### WHAT TO PRODUCE
Your task is to repeat the listing exactly.

### SOURCE MATERIAL

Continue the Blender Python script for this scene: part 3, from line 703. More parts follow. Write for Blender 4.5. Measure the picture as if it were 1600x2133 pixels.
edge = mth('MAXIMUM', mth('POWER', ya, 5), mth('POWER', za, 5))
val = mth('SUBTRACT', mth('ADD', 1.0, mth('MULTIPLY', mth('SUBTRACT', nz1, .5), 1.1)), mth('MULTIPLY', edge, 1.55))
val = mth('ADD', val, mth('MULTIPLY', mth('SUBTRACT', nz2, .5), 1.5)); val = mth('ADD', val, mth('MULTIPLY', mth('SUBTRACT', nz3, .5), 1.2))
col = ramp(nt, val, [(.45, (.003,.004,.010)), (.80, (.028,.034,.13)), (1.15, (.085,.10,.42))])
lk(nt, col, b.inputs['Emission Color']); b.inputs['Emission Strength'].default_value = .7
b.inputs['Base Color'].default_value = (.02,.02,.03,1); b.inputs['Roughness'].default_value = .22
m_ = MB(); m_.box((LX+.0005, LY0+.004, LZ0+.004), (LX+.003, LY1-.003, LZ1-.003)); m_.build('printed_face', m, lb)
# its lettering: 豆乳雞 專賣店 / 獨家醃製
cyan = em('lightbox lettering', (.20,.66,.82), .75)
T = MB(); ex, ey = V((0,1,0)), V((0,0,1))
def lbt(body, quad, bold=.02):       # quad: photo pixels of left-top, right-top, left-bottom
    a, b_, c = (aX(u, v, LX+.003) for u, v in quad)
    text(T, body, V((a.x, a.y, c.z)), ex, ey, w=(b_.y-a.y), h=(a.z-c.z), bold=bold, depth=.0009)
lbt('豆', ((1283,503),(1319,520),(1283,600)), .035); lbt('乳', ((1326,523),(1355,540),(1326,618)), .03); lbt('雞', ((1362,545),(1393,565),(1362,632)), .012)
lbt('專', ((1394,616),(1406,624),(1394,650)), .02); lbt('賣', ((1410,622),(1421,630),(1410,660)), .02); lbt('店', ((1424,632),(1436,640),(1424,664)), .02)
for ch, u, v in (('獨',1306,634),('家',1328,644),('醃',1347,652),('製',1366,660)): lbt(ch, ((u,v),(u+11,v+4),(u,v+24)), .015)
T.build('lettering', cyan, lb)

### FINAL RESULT
Continue the Blender Python script for this scene: part 3, from line 703. More parts follow. Write for Blender 4.5. Measure the picture as if it were 1600x2133 pixels.
edge = mth('MAXIMUM', mth('POWER', ya, 5), mth('POWER', za, 5))
val = mth('SUBTRACT', mth('ADD', 1.0, mth('MULTIPLY', mth('SUBTRACT', nz1, .5), 1.1)), mth('MULTIPLY', edge, 1.55))
val = mth('ADD', val, mth('MULTIPLY', mth('SUBTRACT', nz2, .5), 1.5)); val = mth('ADD', val, mth('MULTIPLY', mth('SUBTRACT', nz3, .5), 1.2))
col = ramp(nt, val, [(.45, (.003,.004,.010)), (.80, (.028,.034,.13)), (1.15, (.085,.10,.42))])
lk(nt, col, b.inputs['Emission Color']); b.inputs['Emission Strength'].default_value = .7
b.inputs['Base Color'].default_value = (.02,.02,.03,1); b.inputs['Roughness'].default_value = .22
m_ = MB(); m_.box((LX+.0005, LY0+.004, LZ0+.004), (LX+.003, LY1-.003, LZ1-.003)); m_.build('printed_face', m, lb)
# its lettering: 豆乳雞 專賣店 / 獨家醃製
cyan = em('lightbox lettering', (.20,.66,.82), .75)
T = MB(); ex, ey = V((0,1,0)), V((0,0,1))
def lbt(body, quad, bold=.02):       # quad: photo pixels of left-top, right-top, left-bottom
    a, b_, c = (aX(u, v, LX+.003) for u, v in quad)
    text(T, body, V((a.x, a.y, c.z)), ex, ey, w=(b_.y-a.y), h=(a.z-c.z), bold=bold, depth=.0009)
lbt('豆', ((1283,503),(1319,520),(1283,600)), .035); lbt('乳', ((1326,523),(1355,540),(1326,618)), .03); lbt('雞', ((1362,545),(1393,565),(1362,632)), .012)
lbt('專', ((1394,616),(1406,624),(1394,650)), .02); lbt('賣', ((1410,622),(1421,630),(1410,660)), .02); lbt('店', ((1424,632),(1436,640),(1424,664)), .02)
for ch, u, v in (('獨',1306,634),('家',1328,644),('醃',1347,652),('製',1366,660)): lbt(ch, ((u,v),(u+11,v+4),(u,v+24)), .015)
T.build('lettering', cyan, lb)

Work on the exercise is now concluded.